Exercise: Restate the whole of the material. Keep every word, and drop the pictures.

Data provided:
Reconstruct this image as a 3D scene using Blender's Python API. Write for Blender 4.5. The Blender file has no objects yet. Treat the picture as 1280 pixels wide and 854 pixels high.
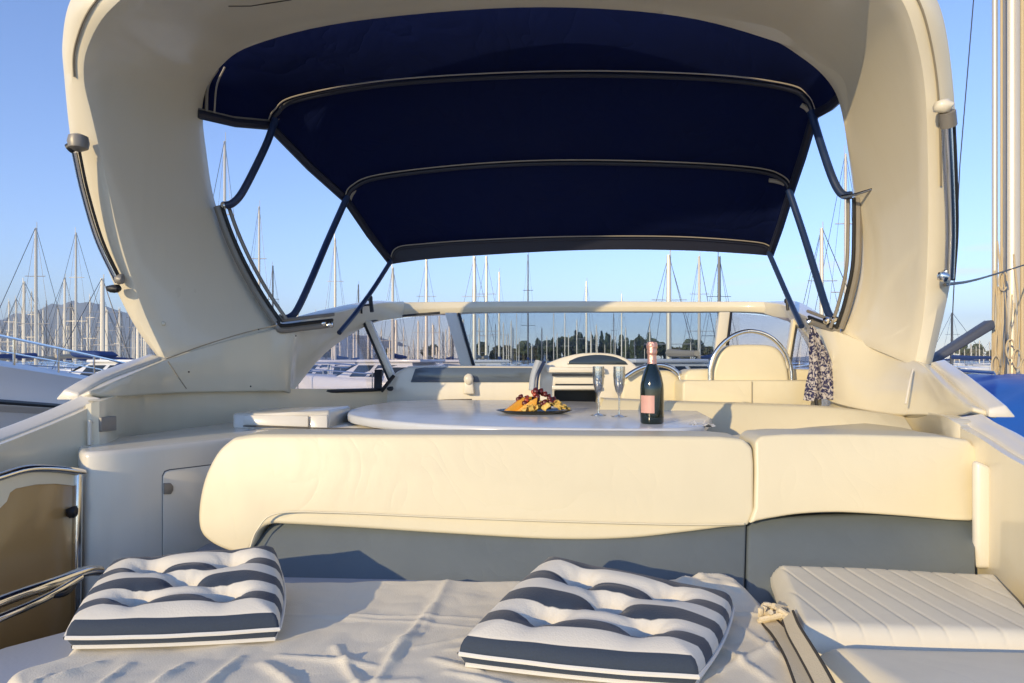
import bpy, bmesh, math, random
from mathutils import Vector, Matrix, noise
random.seed(7)
R = math.radians
SC = bpy.context.scene
COL = SC.collection
FPX, CX, HY, CZ = 853.0, 640.0, 452.0, 2.0      # focal length and horizon row of the photograph; camera height above the water
PSI = R(3.0)                                     # the yacht's axis is turned a little to the right of the view
UF = Vector((math.sin(PSI), math.cos(PSI), 0))   # yacht forward
US = Vector((math.cos(PSI), -math.sin(PSI), 0))  # yacht starboard
UP = Vector((0, 0, 1))

def ray(px, py): return Vector(((px-CX)/FPX, 1.0, (HY-py)/FPX))
def B(px, py, yb):            # point on the yacht's cross section at station yb
    d = ray(px, py); t = yb/d.dot(UF); p = d*t; p.z += CZ; return p
def H(px, py, z):             # point on a level at height z relative to eye level
    d = ray(px, py); t = z/d.z; p = d*t; p.z += CZ; return p
def F(px, py, Y):
    p = ray(px, py)*Y; p.z += CZ; return p

# ------------------------------------------------------------------ materials
def mat(name, col, rough=0.5, metal=0.0, bump=0.0, bscale=40.0, var=0.0, vscale=6.0, coat=0.0, spec=0.5, sheen=0.0):
    m = bpy.data.materials.new(name); m.use_nodes = True
    nt = m.node_tree; n = nt.nodes; L = nt.links; b = n['Principled BSDF']
    b.inputs['Base Color'].default_value = (*col, 1); b.inputs['Roughness'].default_value = rough
    b.inputs['Metallic'].default_value = metal; b.inputs['Coat Weight'].default_value = coat
    b.inputs['Coat Roughness'].default_value = 0.08; b.inputs['Specular IOR Level'].default_value = spec
    if sheen: b.inputs['Sheen Weight'].default_value = sheen
    if bump or var:
        tc = n.new('ShaderNodeTexCoord')
    if var:
        nz = n.new('ShaderNodeTexNoise'); nz.inputs['Scale'].default_value = vscale; nz.inputs['Detail'].default_value = 6
        L.new(tc.outputs['Object'], nz.inputs['Vector'])
        mx = n.new('ShaderNodeMix'); mx.data_type = 'RGBA'; mx.blend_type = 'MIX'
        mx.inputs[6].default_value = (*[c*(1-var) for c in col], 1)
        mx.inputs[7].default_value = (*[min(1, c*(1+var)) for c in col], 1)
        L.new(nz.outputs['Fac'], mx.inputs[0]); L.new(mx.outputs[2], b.inputs['Base Color'])
        mr = n.new('ShaderNodeMapRange'); mr.inputs['To Min'].default_value = max(0.02, rough*0.75); mr.inputs['To Max'].default_value = min(1, rough*1.25)
        L.new(nz.outputs['Fac'], mr.inputs['Value']); L.new(mr.outputs[0], b.inputs['Roughness'])
    if bump:
        bz = n.new('ShaderNodeTexNoise'); bz.inputs['Scale'].default_value = bscale; bz.inputs['Detail'].default_value = 4
        L.new(tc.outputs['Object'], bz.inputs['Vector'])
        bp = n.new('ShaderNodeBump'); bp.inputs['Strength'].default_value = bump; bp.inputs['Distance'].default_value = 0.01
        L.new(bz.outputs['Fac'], bp.inputs['Height']); L.new(bp.outputs['Normal'], b.inputs['Normal'])
    return m
def nodes(m): return m.node_tree.nodes, m.node_tree.links, m.node_tree.nodes['Principled BSDF']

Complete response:
Reconstruct this image as a 3D scene using Blender's Python API. Write for Blender 4.5. The Blender file has no objects yet. Treat the picture as 1280 pixels wide and 854 pixels high.
import bpy, bmesh, math, random
from mathutils import Vector, Matrix, noise
random.seed(7)
R = math.radians
SC = bpy.context.scene
COL = SC.collection
FPX, CX, HY, CZ = 853.0, 640.0, 452.0, 2.0      # focal length and horizon row of the photograph; camera height above the water
PSI = R(3.0)                                     # the yacht's axis is turned a little to the right of the view
UF = Vector((math.sin(PSI), math.cos(PSI), 0))   # yacht forward
US = Vector((math.cos(PSI), -math.sin(PSI), 0))  # yacht starboard
UP = Vector((0, 0, 1))

def ray(px, py): return Vector(((px-CX)/FPX, 1.0, (HY-py)/FPX))
def B(px, py, yb):            # point on the yacht's cross section at station yb
    d = ray(px, py); t = yb/d.dot(UF); p = d*t; p.z += CZ; return p
def H(px, py, z):             # point on a level at height z relative to eye level
    d = ray(px, py); t = z/d.z; p = d*t; p.z += CZ; return p
def F(px, py, Y):
    p = ray(px, py)*Y; p.z += CZ; return p

# ------------------------------------------------------------------ materials
def mat(name, col, rough=0.5, metal=0.0, bump=0.0, bscale=40.0, var=0.0, vscale=6.0, coat=0.0, spec=0.5, sheen=0.0):
    m = bpy.data.materials.new(name); m.use_nodes = True
    nt = m.node_tree; n = nt.nodes; L = nt.links; b = n['Principled BSDF']
    b.inputs['Base Color'].default_value = (*col, 1); b.inputs['Roughness'].default_value = rough
    b.inputs['Metallic'].default_value = metal; b.inputs['Coat Weight'].default_value = coat
    b.inputs['Coat Roughness'].default_value = 0.08; b.inputs['Specular IOR Level'].default_value = spec
    if sheen: b.inputs['Sheen Weight'].default_value = sheen
    if bump or var:
        tc = n.new('ShaderNodeTexCoord')
    if var:
        nz = n.new('ShaderNodeTexNoise'); nz.inputs['Scale'].default_value = vscale; nz.inputs['Detail'].default_value = 6
        L.new(tc.outputs['Object'], nz.inputs['Vector'])
        mx = n.new('ShaderNodeMix'); mx.data_type = 'RGBA'; mx.blend_type = 'MIX'
        mx.inputs[6].default_value = (*[c*(1-var) for c in col], 1)
        mx.inputs[7].default_value = (*[min(1, c*(1+var)) for c in col], 1)
        L.new(nz.outputs['Fac'], mx.inputs[0]); L.new(mx.outputs[2], b.inputs['Base Color'])
        mr = n.new('ShaderNodeMapRange'); mr.inputs['To Min'].default_value = max(0.02, rough*0.75); mr.inputs['To Max'].default_value = min(1, rough*1.25)
        L.new(nz.outputs['Fac'], mr.inputs['Value']); L.new(mr.outputs[0], b.inputs['Roughness'])
    if bump:
        bz = n.new('ShaderNodeTexNoise'); bz.inputs['Scale'].default_value = bscale; bz.inputs['Detail'].default_value = 4
        L.new(tc.outputs['Object'], bz.inputs['Vector'])
        bp = n.new('ShaderNodeBump'); bp.inputs['Strength'].default_value = bump; bp.inputs['Distance'].default_value = 0.01
        L.new(bz.outputs['Fac'], bp.inputs['Height']); L.new(bp.outputs['Normal'], b.inputs['Normal'])
    return m
def nodes(m): return m.node_tree.nodes, m.node_tree.links, m.node_tree.nodes['Principled BSDF']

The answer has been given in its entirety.